A G20 education for high school students

Circle of flags of G20 nations with G20 printed in the middle of the circle
University and high school students will explore the G20 agenda at Griffith this year.

High school students in Brisbane will join Griffith University students for a series of G20-related discussions and debates this year.

The innovation is the brainchild of Dr Tapan Sarker at the Griffith Business School and feeds into the Y20 element of the G20 Leaders Summit which takes place in Brisbane in November.

Australia will host a Youth 20 Summit as part of its G20 presidency this year. The Y20 is a forum for developing cooperation with the future generation, and provides a platform for young people to voice their needs, opinions and interests on issues relevant to the G20 agenda.

Griffith’s latest community outreach initiative will place Year 11 and Year 12 students alongside undergraduate and postgraduate students for a series of three-hour blended learning sessions.

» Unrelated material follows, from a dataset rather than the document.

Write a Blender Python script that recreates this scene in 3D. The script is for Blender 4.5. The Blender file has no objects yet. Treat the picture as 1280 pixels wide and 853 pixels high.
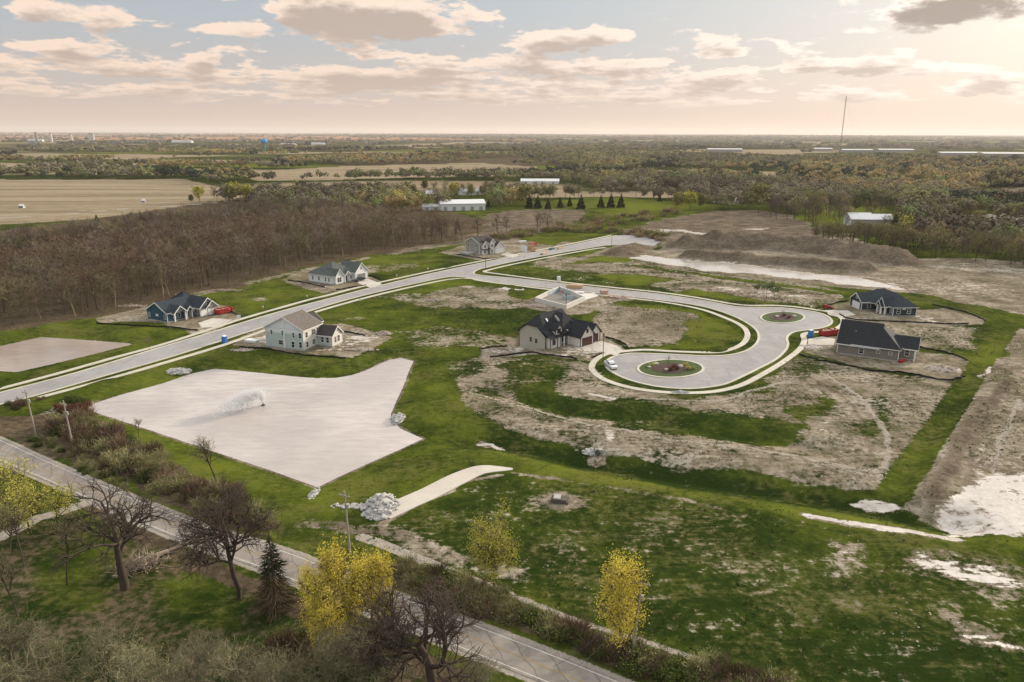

Tapan Sarker.web“Students will come into a university setting and take part in debates about issues important to the future,” Dr Sarker (left) said.

“We aim to improve awareness of the role G20 countries play in energy transition. Our focus will be on the challenges of rising energy demand in Australia, and in emerging economies of G20 nations like Brazil, Russia, India, China and Indonesia.

“It is important that our students become future leaders whose beliefs are backed by informed discussion and debate. They will be exposed to facts, figures and conflicting opinions.”

Sustainability Theme

Professor Heidi Dahles, head of the Department of International Business and Asian Studies, welcomed an “excellent” initiative. “It conveys to our students the urgency of positioning issues of clean energy and environmental security as major items on the G20 agenda,” she said.

“This initiative once again demonstrates the particular efforts that Griffith Business School is making in integrating the theme of sustainability into its educational programs.”

Professor Andrew O’Neil, Director of the Griffith Asia Institute, noted that the initiative reflected Griffith’s broader recognition of the strong relationship between the economic rise of Asia and the increasing influence of the G20, which includes global powerhouses, China and India.

The high school students will take part in a number of lectures during each semester, starting with a graduate level Politics of the Global Economy course in March.

“Covering subjects like migration, globalisation, climate change, international trade, Australia in the global economy, microcredit, foreign aid, urbanisation and climate change, this course has a strong G20 theme,” Dr Sarker said.

An interdisciplinary undergraduate level Energy and Environmental Security course will provide the setting for the second semester.

“We will look at how G20 countries can work towards greener and cleaner forms of energy and ask what the future holds for alternative energy in the Asia Pacific region. Do young people have a vision of what the energy-related future for Australia will be?” Dr Sarker said.

The high school students will exchange views with Griffith students from a range of disciplines including business and government, industrial relations, law, energy systems engineering, environmental management and planning and international management.

“As an academic institution we have a role to play in the community and the G20 Leader Summit in Brisbane represents an ideal opportunity. It is a great platform for Griffith to discuss and debate contemporary topics through interactive learning.”